Jeannie Weller Cooper – Shooter Giggers: Diving and Spearfishing in the Florida Panhandle in the 1950s
By Jeannie Weller Cooper, Photography By Savannah Dean
This slim self-published paperback is a collection of personal reflections of eight local Panama City men. They were boyhood friends who grew up on the waters of St. Andrew Bay and Gulf of Mexico in the 40s, 50s and 60s during the early years of the sport of spear fishing, skin and scuba diving. Published by Bradley Pitts and his sister Corinda Pitts Marsh, the book chronicles the adventures of the boys who were free to roam oak-lined trails leading down to the bayous, their mothers’ confident in their ability to swim. When Bradley’s mother wondered where he was, she relied on Dieboy, the family dog that trotted ahead, to show her where Bradley could be found.

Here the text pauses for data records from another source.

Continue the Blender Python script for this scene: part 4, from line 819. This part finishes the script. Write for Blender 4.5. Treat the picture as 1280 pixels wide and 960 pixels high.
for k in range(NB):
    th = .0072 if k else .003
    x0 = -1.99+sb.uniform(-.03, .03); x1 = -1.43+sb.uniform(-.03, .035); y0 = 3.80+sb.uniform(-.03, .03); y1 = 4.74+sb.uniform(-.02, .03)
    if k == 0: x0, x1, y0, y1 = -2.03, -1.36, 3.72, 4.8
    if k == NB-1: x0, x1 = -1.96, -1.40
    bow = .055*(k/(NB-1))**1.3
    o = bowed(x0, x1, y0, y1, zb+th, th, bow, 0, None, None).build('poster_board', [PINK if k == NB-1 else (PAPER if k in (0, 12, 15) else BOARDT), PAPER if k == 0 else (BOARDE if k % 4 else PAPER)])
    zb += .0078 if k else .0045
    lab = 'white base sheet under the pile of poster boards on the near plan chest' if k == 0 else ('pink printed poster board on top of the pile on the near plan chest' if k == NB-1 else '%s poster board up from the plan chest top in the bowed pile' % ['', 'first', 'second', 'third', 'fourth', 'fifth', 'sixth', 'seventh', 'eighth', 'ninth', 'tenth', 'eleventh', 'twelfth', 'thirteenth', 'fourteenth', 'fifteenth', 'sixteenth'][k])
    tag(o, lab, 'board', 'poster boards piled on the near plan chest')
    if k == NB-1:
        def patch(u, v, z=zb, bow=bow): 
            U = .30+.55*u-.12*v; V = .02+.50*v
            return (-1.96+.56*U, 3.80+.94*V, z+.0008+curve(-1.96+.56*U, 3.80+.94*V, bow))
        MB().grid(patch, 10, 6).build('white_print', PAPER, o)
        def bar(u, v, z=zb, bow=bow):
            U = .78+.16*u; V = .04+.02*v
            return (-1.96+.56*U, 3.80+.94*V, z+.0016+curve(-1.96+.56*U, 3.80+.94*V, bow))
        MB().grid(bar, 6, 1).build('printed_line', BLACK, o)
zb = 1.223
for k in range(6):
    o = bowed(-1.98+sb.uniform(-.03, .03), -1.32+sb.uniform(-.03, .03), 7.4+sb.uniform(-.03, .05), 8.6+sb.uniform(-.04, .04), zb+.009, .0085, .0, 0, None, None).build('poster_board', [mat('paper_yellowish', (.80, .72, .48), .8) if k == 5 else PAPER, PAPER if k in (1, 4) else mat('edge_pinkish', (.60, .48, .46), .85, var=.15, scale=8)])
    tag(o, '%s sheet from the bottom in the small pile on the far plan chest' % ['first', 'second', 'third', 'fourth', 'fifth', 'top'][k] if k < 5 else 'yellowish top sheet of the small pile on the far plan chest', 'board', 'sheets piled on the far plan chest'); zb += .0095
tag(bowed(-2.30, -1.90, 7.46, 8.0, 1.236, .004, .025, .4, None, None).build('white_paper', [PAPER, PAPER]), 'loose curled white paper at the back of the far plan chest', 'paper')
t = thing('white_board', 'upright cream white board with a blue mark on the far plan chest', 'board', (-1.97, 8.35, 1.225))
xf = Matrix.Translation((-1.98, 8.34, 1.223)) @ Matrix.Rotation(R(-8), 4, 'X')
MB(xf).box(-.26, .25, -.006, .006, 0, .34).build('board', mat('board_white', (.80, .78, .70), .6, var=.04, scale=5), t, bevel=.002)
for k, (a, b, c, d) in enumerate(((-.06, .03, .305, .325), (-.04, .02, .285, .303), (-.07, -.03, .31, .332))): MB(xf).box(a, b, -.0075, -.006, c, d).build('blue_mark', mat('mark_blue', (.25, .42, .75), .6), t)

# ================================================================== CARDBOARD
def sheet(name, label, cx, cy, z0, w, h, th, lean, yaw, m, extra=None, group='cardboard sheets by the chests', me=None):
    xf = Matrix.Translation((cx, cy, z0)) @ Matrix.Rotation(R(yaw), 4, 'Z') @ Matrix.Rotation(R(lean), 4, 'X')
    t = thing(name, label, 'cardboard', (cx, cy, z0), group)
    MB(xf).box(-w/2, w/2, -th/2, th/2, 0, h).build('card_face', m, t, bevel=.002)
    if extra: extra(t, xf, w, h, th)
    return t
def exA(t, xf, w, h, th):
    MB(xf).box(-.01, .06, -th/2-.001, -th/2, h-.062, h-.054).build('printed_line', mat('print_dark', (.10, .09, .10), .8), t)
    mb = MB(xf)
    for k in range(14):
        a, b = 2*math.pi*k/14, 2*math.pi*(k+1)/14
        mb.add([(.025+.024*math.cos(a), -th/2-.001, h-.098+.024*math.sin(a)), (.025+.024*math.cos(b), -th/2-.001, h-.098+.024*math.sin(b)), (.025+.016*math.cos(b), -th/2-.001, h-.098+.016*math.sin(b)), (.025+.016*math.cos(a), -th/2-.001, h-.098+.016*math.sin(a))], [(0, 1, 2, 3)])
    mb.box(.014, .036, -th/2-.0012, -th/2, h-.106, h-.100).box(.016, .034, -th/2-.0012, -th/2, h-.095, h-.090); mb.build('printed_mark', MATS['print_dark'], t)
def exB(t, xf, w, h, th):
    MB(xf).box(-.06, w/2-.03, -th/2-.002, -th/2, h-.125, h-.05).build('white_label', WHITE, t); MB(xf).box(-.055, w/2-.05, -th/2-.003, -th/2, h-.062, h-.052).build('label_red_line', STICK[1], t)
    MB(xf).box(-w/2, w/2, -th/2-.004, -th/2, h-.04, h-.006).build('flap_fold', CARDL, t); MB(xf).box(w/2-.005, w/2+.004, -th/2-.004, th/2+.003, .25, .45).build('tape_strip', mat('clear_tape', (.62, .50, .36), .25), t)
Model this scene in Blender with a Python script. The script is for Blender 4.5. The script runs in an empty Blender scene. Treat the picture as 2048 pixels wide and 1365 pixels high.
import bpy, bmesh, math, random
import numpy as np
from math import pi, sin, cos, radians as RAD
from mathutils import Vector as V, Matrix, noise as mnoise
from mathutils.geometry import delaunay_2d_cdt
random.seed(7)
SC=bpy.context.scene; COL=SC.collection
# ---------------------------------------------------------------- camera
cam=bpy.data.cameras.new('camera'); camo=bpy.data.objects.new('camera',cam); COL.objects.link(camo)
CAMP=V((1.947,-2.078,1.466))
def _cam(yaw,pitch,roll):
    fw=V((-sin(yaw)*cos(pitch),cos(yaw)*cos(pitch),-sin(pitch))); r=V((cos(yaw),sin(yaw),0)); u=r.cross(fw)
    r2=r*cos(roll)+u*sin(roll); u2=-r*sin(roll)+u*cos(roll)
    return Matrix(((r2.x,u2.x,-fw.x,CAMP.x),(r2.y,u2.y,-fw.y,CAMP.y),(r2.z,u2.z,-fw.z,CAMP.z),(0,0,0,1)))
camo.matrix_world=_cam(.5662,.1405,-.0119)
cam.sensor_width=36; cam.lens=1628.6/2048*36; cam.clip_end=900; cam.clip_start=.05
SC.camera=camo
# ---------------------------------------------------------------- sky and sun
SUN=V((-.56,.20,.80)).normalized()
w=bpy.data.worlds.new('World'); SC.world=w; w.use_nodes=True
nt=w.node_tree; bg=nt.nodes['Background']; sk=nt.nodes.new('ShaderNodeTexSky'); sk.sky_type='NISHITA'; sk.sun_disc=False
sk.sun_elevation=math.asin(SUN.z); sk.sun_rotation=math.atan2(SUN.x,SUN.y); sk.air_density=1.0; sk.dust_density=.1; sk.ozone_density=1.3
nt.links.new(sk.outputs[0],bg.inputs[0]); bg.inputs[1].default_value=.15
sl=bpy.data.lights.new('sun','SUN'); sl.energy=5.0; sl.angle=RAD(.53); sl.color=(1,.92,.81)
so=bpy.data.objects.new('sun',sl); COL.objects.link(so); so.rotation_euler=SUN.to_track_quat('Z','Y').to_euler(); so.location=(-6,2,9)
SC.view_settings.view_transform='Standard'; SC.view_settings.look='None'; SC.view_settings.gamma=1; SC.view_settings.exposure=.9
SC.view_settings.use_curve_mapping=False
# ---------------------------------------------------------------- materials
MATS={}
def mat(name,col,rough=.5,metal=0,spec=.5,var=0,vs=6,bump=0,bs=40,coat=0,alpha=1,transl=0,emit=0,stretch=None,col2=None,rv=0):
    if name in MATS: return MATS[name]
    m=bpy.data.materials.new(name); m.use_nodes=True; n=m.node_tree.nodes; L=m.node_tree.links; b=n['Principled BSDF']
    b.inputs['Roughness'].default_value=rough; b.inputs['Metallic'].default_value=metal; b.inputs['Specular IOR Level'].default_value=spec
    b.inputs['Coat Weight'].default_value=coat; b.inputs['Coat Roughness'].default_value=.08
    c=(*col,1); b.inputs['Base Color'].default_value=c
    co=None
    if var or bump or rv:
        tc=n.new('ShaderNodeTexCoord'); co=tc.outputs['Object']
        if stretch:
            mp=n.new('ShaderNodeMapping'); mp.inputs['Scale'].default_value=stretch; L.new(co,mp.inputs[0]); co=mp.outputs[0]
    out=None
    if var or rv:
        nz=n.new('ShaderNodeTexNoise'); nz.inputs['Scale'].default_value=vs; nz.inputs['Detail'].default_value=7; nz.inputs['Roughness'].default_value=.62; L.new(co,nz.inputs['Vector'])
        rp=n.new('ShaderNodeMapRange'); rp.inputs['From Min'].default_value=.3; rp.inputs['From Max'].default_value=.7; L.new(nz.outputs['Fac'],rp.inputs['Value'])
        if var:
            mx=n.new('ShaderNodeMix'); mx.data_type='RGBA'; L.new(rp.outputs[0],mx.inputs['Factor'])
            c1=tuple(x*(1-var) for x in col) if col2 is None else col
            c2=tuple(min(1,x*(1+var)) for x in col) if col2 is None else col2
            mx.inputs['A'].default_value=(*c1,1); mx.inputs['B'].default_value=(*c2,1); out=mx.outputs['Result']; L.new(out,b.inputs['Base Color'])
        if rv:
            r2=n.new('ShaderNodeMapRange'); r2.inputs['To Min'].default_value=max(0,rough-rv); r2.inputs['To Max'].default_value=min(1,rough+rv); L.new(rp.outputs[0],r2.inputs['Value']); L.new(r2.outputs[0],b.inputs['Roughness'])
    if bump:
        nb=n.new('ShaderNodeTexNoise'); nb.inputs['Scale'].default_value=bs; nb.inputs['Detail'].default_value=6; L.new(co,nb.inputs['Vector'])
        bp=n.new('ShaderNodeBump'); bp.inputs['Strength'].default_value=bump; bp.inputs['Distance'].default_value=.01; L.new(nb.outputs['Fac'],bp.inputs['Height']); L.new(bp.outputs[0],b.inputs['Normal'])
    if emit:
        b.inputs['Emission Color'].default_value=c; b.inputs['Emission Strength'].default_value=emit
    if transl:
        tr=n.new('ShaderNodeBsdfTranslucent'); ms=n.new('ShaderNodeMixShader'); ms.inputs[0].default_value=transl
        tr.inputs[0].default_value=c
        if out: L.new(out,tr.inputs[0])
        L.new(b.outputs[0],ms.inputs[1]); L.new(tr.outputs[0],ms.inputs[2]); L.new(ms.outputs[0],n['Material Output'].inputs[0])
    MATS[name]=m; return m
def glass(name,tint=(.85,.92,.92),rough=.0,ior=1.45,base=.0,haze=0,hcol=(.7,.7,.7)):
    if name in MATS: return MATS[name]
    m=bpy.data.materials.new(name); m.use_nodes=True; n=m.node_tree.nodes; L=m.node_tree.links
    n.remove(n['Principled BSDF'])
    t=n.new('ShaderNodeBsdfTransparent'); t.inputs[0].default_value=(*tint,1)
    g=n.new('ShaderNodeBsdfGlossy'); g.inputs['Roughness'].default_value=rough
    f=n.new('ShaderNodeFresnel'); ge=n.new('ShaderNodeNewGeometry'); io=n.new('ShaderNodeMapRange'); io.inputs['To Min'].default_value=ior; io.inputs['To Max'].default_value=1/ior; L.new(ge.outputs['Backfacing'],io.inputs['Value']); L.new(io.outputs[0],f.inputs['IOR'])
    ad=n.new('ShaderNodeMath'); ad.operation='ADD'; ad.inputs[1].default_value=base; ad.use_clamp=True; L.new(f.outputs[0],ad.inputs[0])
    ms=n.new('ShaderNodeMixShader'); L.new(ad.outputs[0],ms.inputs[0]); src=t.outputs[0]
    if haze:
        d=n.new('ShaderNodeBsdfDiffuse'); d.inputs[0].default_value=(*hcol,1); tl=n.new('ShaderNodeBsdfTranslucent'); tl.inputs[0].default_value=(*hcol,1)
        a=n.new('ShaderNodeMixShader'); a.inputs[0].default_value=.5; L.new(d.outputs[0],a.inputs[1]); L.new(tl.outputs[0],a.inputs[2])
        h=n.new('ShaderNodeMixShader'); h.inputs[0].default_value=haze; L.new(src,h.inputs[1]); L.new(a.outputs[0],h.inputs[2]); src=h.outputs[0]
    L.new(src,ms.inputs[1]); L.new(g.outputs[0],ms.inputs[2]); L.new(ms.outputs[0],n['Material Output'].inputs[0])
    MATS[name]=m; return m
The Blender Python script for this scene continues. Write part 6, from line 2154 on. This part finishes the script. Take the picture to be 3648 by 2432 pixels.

The boys, grammar school graduates from the Cove and St. Andrews, were first introduced to the sport at the end of World War II when service men returning from the Pacific brought back primitive masks, fins, and spear assemblies. Wartime shortages taught the boys to use whatever they could scrounge to build their equipment. Ronnie Grooms found an old book by Hans Hass, a diving companion of Jacques Cousteau. Bert Gwaltney’s dad had a subscription to Popular Mechanics. The boys were hooked; reading about the sport sparked their imaginations as they attempted to fashion dive masks from cardboard and goggles out of oak. In St. Andrews, some cousins rigged up a crude Hawaiian sling out of coat hangers and tire tubes from the school bus barn. The gun was a go, but grandma came after them with a window stick for touching her good scissors. The book is filled with vivid descriptions of adventurous dives and the bounty of huge fish the boys speared or gigged in local waters, often in places that will be familiar to readers. Particularly exciting adventures involved the boys’ attempts with some success to build dive helmets from a five-gallon bucket and then a water heater.
The tales are well laid out, the photographs
informative and attractive. Ronnie took many of the photos with a Brownie Hawkeye, putting the camera in a plastic box for the underwater shots. It was these photographs that first drew me to the book as they captured my favorite things: old pictures of the Cove neighborhood in Panama City, its bays, and its beaches. I wish I’d had this book to read to my children as they were growing up on Beach Drive and Harmon Avenue here.
About Jeannie Weller Cooper
Jeannie Weller Cooper was born in Atlanta, Georgia. Moving to Panama City, Florida in 1999, she has participated in non-profit work with local educational, historical, and environmental groups. Ms. Cooper produces multimedia presentations for schools and civic organizations and has written for online journals, print, radio, and television. She is the author of Panama City’s Historic Neighborhoods: The Cove (Arcadia Publishing, 2002) and Panama City Beach: Tales from the World’s Most Beautiful Beaches (History Press, 2011.) Ms. Cooper teaches swimming, enjoys running, and any other activity that keeps her in St. Andrew Bay and its tributaries, the Gulf, or the Atlantic.